10. Shri Bedre, therefore, submits that the view taken by the Honourable Supreme Court is, therefore, crystal clear and the law is now settled that in cases of sleeping on duty, no sympathy can be shown towards the employee. He, therefore, prays for the dismissal of this petition.

11. I have considered the submissions of the learned Advocates and have gone through the reports cited.

12. The facts of this case as recorded above, through the submissions of the learned Advocates, are not in dispute. There was a video recording of the Petitioner sleeping on duty in the third shift at 05:10 am. The fairness of the enquiry and the findings of the Enquiry Officer cannot be reopened considering that the Petitioner has not challenged the part-1 judgment.

13. The only issue, therefore, is as regards the proportionality of the punishment. The Honourable Supreme Court in the matter of Damoh Panna Sagar Rural Regional Bank vs. Munna Lal Jain, 2005 (104) FLR 291, has concluded that merely because the punishment may appear to be disproportionate would not warrant interference by the Court. The punishment must appear to be shockingly disproportionate and only then the Court can exercise it's jurisdiction of suitably modifying the punishment.

14. It is, therefore, settled that unless it is found that the punishment is shockingly disproportionate, the order of dismissal cannot be set aside. In this backdrop, it needs to be considered as to whether, the past service record of the Petitioner has any blemishes. In the Bharat Forge Company case (supra), the employee (Uttam Manohar Nakate) was found sleeping on duty at 11:40 am in broad day light. He was previously punished on three occasions for misconducts in 10 years of service. In the case in hand, the Petitioner has put in 30 years of clean and unblemished service record barring one minor warning. The act of sleeping on duty has occurred for the first time in these 30 years of employment and that too at 05:10 am after working in the entire night third shift.

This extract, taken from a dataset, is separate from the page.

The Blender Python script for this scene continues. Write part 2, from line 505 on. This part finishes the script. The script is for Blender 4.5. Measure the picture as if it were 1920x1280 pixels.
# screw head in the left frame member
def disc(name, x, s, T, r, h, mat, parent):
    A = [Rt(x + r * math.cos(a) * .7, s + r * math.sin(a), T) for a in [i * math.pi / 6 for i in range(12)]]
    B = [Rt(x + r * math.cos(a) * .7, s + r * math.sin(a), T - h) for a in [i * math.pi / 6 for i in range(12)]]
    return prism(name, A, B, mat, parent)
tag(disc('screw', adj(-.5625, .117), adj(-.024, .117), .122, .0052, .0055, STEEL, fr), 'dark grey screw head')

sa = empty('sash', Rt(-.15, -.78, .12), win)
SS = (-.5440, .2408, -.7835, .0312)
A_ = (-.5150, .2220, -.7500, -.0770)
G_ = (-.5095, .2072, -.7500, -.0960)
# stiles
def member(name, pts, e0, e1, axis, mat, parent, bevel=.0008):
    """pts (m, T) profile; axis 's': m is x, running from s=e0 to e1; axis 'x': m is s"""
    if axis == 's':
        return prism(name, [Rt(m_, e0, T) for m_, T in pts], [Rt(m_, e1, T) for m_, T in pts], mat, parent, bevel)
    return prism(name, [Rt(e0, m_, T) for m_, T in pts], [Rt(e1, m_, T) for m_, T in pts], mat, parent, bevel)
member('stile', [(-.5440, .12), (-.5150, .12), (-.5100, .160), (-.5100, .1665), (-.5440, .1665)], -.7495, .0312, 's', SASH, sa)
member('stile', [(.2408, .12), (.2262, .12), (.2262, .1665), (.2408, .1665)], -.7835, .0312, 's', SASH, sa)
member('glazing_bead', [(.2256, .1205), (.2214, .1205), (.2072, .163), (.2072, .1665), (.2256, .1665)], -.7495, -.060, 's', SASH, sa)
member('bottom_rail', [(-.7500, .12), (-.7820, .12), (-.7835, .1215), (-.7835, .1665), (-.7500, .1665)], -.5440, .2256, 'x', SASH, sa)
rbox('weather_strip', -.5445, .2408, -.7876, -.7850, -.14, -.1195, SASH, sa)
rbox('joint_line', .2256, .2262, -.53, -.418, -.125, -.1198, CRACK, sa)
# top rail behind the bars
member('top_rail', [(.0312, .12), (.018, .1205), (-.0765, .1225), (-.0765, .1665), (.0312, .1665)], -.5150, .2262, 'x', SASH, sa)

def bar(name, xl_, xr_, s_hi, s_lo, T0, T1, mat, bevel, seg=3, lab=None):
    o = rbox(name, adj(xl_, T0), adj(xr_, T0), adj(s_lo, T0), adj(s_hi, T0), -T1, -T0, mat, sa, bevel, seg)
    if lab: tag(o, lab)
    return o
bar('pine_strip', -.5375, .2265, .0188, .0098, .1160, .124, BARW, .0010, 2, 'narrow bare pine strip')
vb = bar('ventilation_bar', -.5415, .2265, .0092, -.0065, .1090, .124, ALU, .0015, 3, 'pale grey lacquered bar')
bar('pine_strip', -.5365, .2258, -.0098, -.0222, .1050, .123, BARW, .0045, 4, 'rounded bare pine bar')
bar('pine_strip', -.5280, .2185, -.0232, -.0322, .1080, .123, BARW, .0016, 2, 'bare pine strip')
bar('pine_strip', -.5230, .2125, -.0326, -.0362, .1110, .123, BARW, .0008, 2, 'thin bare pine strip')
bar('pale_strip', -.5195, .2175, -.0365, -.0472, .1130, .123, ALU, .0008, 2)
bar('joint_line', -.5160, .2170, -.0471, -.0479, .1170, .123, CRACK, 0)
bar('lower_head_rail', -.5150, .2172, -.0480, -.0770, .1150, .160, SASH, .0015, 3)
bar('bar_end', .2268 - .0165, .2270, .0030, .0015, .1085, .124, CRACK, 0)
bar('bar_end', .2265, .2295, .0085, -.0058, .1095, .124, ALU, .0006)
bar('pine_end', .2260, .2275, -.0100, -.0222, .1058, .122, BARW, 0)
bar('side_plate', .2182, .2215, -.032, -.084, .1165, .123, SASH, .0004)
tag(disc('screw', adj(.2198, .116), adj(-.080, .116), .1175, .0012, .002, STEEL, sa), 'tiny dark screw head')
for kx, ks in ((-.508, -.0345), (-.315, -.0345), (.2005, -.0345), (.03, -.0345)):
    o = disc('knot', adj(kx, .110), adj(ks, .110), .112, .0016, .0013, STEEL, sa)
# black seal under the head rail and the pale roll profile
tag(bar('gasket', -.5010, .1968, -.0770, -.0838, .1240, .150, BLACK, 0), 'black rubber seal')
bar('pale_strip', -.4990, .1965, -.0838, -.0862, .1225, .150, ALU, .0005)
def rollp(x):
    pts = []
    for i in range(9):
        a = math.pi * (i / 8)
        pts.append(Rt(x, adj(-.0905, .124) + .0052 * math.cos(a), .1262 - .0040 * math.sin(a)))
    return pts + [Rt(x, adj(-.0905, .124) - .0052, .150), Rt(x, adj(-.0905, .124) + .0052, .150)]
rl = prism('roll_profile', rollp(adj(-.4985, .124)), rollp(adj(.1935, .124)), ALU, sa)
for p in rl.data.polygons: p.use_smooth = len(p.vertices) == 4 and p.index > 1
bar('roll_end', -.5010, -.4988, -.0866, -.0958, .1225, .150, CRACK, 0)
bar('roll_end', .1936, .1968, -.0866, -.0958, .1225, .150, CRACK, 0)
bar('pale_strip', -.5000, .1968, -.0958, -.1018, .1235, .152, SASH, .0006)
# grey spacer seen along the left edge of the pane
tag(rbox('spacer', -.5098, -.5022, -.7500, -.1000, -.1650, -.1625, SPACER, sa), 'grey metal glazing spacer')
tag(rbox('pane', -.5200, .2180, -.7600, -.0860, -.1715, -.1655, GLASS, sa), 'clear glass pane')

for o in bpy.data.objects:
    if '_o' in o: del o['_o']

15. Considering the total effect of the facts as above, I do not deem it proper to reinstate the Petitioner in service. He is presently 55 years old considering his date of birth to be 01.06.1961. I am causing indulgence in this petition only on considering that the entire 30 years of service of the Petitioner did not give any reason to the Respondent / Management to issue him a charge sheet or suspension or cause any disciplinary enquiry or punish him except with one minor warning.

16. As such, I am of the view that the Labour Court should have modified the punishment by converting his dismissal into discharge, though the Model Standing Orders do not prescribe any punishment in between the maximum punishment of dismissal from service and suspension for four days.

17. In the light of the above, this Writ Petition is, therefore, partly allowed. The dismissal of the Petitioner dated 09.06.2010 shall stand converted into an order of discharge w.e.f. the date of this judgment. He will not be entitled for any backwages. His gratuity shall be calculated from the date of his joining 02.05.1980 till 31.08.2016 on the basis of his last drawn gross wages on an average for the months of March, April and May, 2010. He shall be entitled for retiral benefits, provident fund accumulation, pensionary benefits, if any, as may be payable to him in accordance with law and the service conditions applicable to him. The impugned judgments of the Labour Court and the Industrial Court are, therefore, modified with these directions.

18. Rule is made partly absolute in the above terms.